I really didn't have a problem with all the time being spent on skating skills either, as I am a "Marathoner" rather than a "Sprinter" when it comes to developmental expectations for my 9 year old. As Muck likes to point out a lot of changes happen with these boys when they hit puberty, so I am just making sure my kids have a great foundation of skating skills right now. I'm not too worried about the rest of it.

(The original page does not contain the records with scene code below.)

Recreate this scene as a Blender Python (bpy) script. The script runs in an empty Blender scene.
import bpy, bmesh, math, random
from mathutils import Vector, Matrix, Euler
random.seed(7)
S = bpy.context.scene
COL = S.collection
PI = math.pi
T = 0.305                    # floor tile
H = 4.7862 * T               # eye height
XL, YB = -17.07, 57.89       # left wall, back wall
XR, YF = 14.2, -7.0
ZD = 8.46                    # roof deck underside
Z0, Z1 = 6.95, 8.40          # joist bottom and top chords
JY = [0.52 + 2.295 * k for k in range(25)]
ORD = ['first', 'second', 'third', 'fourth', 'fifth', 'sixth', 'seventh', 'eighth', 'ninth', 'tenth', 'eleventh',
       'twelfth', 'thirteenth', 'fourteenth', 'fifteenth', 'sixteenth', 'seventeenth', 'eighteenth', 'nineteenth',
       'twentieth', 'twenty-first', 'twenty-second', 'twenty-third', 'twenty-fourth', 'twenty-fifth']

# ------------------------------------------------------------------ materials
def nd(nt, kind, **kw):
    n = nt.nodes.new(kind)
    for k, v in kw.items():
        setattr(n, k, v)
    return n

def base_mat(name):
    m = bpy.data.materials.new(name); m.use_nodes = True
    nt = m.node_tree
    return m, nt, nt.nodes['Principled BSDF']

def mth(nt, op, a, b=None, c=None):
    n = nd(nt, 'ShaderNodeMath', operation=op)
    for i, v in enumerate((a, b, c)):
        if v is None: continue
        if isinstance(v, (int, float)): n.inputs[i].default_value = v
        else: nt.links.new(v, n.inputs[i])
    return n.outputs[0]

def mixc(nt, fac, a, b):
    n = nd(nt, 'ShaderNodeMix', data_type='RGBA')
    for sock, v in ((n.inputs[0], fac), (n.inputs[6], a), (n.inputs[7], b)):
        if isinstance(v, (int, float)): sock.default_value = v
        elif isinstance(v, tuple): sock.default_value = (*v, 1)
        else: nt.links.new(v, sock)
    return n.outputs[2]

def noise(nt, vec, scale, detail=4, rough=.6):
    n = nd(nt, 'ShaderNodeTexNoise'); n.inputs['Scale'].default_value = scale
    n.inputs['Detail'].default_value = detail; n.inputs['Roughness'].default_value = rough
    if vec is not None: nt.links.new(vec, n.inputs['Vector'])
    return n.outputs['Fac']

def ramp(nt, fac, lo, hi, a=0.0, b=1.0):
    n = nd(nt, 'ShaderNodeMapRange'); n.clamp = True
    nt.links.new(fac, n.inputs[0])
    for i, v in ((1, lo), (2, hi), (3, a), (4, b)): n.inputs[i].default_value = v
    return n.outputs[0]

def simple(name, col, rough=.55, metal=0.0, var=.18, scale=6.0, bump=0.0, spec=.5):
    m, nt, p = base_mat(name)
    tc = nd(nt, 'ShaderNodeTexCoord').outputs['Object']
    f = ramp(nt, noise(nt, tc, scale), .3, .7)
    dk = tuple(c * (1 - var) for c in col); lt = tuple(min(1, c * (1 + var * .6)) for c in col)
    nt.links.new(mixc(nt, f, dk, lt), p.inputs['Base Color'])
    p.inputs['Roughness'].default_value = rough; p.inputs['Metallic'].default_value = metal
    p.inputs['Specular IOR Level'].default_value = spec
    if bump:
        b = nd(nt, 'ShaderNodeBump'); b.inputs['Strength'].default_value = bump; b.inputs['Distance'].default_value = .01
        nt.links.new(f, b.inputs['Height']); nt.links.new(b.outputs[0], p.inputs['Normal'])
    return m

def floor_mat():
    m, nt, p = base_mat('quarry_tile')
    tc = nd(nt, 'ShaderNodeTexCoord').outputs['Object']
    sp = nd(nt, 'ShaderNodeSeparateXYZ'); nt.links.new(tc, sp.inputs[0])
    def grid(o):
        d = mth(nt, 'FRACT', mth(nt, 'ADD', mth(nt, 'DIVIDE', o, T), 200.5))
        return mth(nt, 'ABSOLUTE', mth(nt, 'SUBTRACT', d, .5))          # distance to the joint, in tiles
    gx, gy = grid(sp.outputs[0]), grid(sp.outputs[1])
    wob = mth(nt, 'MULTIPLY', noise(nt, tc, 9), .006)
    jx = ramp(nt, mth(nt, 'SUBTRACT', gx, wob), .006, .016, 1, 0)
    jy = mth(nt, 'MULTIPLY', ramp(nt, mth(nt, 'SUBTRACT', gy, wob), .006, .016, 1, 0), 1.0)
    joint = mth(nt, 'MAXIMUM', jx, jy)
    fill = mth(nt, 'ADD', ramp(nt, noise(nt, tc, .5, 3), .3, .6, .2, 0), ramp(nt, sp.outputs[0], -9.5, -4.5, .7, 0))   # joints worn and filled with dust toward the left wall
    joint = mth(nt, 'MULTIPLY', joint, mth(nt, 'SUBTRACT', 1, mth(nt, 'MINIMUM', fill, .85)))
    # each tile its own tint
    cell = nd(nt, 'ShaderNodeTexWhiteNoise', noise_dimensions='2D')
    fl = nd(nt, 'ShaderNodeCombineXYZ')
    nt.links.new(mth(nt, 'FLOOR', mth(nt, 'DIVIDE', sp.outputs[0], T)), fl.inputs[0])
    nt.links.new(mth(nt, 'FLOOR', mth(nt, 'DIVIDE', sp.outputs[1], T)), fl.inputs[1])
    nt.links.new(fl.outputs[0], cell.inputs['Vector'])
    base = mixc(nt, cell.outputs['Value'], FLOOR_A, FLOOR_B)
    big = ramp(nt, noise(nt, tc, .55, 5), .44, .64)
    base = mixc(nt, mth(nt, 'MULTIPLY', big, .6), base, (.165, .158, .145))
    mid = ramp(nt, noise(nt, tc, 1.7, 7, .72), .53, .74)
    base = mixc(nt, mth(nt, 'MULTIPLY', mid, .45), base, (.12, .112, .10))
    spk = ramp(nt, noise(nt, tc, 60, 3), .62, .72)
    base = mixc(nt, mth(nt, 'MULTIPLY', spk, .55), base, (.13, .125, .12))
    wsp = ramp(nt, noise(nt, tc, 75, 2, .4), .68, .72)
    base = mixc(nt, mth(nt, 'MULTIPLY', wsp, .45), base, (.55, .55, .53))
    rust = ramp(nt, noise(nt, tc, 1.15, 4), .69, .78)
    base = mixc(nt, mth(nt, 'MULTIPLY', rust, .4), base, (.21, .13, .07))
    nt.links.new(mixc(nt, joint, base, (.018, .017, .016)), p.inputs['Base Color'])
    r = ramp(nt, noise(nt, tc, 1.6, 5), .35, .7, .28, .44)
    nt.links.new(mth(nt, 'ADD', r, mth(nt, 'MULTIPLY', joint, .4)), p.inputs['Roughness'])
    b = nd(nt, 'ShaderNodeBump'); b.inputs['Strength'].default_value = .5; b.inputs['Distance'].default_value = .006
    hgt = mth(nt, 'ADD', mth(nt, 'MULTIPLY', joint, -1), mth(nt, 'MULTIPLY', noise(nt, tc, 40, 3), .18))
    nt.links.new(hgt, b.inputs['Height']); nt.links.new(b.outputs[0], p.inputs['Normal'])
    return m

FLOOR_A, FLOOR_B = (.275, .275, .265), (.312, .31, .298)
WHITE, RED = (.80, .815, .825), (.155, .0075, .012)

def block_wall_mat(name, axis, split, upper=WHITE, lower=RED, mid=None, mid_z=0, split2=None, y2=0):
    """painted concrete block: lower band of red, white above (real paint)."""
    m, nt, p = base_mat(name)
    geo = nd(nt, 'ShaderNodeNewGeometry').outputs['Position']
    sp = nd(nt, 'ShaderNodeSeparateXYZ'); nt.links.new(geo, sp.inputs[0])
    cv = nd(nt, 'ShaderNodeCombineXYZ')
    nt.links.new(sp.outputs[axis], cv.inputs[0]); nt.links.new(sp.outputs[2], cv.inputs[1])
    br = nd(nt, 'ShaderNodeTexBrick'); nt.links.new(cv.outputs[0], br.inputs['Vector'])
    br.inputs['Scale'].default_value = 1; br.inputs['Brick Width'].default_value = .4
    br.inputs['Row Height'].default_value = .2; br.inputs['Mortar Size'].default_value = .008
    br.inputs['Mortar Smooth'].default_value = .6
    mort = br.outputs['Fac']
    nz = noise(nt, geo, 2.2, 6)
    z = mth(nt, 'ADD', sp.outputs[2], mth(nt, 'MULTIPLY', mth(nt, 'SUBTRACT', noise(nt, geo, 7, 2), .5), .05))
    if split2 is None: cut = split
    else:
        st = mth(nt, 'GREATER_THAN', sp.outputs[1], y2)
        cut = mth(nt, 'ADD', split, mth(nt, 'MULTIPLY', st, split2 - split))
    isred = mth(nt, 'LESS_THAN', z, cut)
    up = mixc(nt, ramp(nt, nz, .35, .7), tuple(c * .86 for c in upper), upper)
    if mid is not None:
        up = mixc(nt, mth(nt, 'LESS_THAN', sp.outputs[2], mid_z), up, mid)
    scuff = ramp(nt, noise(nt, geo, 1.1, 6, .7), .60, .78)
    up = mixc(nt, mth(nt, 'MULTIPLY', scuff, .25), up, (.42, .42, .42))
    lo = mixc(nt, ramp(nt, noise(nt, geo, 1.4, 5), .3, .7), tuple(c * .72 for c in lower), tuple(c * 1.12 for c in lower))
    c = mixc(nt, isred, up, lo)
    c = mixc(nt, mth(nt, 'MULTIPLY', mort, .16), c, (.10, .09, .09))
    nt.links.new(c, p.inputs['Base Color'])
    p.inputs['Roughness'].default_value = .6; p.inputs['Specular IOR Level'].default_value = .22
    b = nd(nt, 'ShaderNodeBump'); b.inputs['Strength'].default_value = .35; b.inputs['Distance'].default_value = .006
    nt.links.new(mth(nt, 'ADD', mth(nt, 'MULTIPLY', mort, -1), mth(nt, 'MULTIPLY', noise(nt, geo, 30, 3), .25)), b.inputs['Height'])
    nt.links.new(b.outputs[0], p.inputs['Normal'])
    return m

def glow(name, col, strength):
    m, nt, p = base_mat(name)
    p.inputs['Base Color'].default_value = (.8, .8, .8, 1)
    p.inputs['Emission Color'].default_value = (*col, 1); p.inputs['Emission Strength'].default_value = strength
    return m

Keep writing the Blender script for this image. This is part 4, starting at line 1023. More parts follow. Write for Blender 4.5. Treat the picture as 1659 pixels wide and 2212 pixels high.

My concern is with the organization. The tournament scheduling was atrocious. They took a brand new team with new coaches and decided to play in two invite level tournaments. In order to even compete in them we had to have a couple of orange guest players play on our team. We should have played in the open level of the International and Easton Cups. The kids would have been more competitive and maybe won some games on their own, and I wouldn't be so crabby.
Solving all of hockey's problems since Feb 2009.
old goalie85
Posts: 3696
Joined: Wed Feb 25, 2009 6:37 pm

Post by old goalie85 »

IS THAT A NEW PROGRAM D2 - WBL coach have going? Looks like a good deal for 400.00. Kind of cool to skate with some of the other Bantams from around d2 before season. Hows it going to work out with football?
Exnorthstar
Posts: 20
Joined: Tue Jun 22, 2010 3:40 pm

next year?

Post by Exnorthstar »

With such a big difference between open and invite levels, coaches need to be accountable for communication and expectations and taking on kids. If a coach takes a kid at the invite level then he needs to suck it up and fully commit to that kid, even if the kid isn't working out as he wished. Or the coach needs to tell the kid he's not cutting it so go to the practice squad. Also at the beginning of the season an invite coach should say, I will sit kids on the bench etc etc...all expectations up front. In our case we were told by the coordinator that this particular coach never benches kids EVER...plays them all fair and square more into development. WHAT A JOKE!
DMom
Posts: 993
Joined: Mon Dec 17, 2007 6:46 am

Post by DMom »

old goalie85 wrote:IS THAT A NEW PROGRAM D2 - WBL coach have going? Looks like a good deal for 400.00. Kind of cool to skate with some of the other Bantams from around d2 before season. Hows it going to work out with football?
School ball doesn't interfere, but the younger kids who are in traveling football would have a lot of conflicts. 9th graders are usually shifting 100% to school teams.